%%
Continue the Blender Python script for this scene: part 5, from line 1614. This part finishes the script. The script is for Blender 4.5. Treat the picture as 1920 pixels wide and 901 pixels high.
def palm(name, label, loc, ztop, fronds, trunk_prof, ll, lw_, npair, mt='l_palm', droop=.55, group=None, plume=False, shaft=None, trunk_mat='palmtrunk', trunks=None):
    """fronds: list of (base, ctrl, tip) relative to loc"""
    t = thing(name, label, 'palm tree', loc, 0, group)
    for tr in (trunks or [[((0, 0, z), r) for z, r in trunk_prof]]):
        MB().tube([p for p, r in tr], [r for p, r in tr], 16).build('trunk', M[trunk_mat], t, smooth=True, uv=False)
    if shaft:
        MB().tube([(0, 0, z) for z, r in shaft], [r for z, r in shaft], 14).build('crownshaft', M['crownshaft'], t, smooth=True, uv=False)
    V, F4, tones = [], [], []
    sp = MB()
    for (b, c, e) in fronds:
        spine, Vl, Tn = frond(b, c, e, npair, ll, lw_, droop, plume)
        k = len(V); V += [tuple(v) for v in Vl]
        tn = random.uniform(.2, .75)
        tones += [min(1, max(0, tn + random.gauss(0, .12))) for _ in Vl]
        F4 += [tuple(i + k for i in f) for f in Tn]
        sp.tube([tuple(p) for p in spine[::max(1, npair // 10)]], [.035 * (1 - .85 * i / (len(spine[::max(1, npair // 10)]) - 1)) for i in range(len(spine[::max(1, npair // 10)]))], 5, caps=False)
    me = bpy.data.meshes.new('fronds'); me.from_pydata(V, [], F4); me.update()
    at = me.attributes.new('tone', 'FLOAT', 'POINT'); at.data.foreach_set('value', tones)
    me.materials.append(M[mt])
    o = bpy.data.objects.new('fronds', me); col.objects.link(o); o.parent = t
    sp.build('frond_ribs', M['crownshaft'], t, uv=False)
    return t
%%
What to produce
Each line above must be reproduced exactly as it stands.

Solution to the problem
Continue the Blender Python script for this scene: part 5, from line 1614. This part finishes the script. The script is for Blender 4.5. Treat the picture as 1920 pixels wide and 901 pixels high.
def palm(name, label, loc, ztop, fronds, trunk_prof, ll, lw_, npair, mt='l_palm', droop=.55, group=None, plume=False, shaft=None, trunk_mat='palmtrunk', trunks=None):
    """fronds: list of (base, ctrl, tip) relative to loc"""
    t = thing(name, label, 'palm tree', loc, 0, group)
    for tr in (trunks or [[((0, 0, z), r) for z, r in trunk_prof]]):
        MB().tube([p for p, r in tr], [r for p, r in tr], 16).build('trunk', M[trunk_mat], t, smooth=True, uv=False)
    if shaft:
        MB().tube([(0, 0, z) for z, r in shaft], [r for z, r in shaft], 14).build('crownshaft', M['crownshaft'], t, smooth=True, uv=False)
    V, F4, tones = [], [], []
    sp = MB()
    for (b, c, e) in fronds:
        spine, Vl, Tn = frond(b, c, e, npair, ll, lw_, droop, plume)
        k = len(V); V += [tuple(v) for v in Vl]
        tn = random.uniform(.2, .75)
        tones += [min(1, max(0, tn + random.gauss(0, .12))) for _ in Vl]
        F4 += [tuple(i + k for i in f) for f in Tn]
        sp.tube([tuple(p) for p in spine[::max(1, npair // 10)]], [.035 * (1 - .85 * i / (len(spine[::max(1, npair // 10)]) - 1)) for i in range(len(spine[::max(1, npair // 10)]))], 5, caps=False)
    me = bpy.data.meshes.new('fronds'); me.from_pydata(V, [], F4); me.update()
    at = me.attributes.new('tone', 'FLOAT', 'POINT'); at.data.foreach_set('value', tones)
    me.materials.append(M[mt])
    o = bpy.data.objects.new('fronds', me); col.objects.link(o); o.parent = t
    sp.build('frond_ribs', M['crownshaft'], t, uv=False)
    return t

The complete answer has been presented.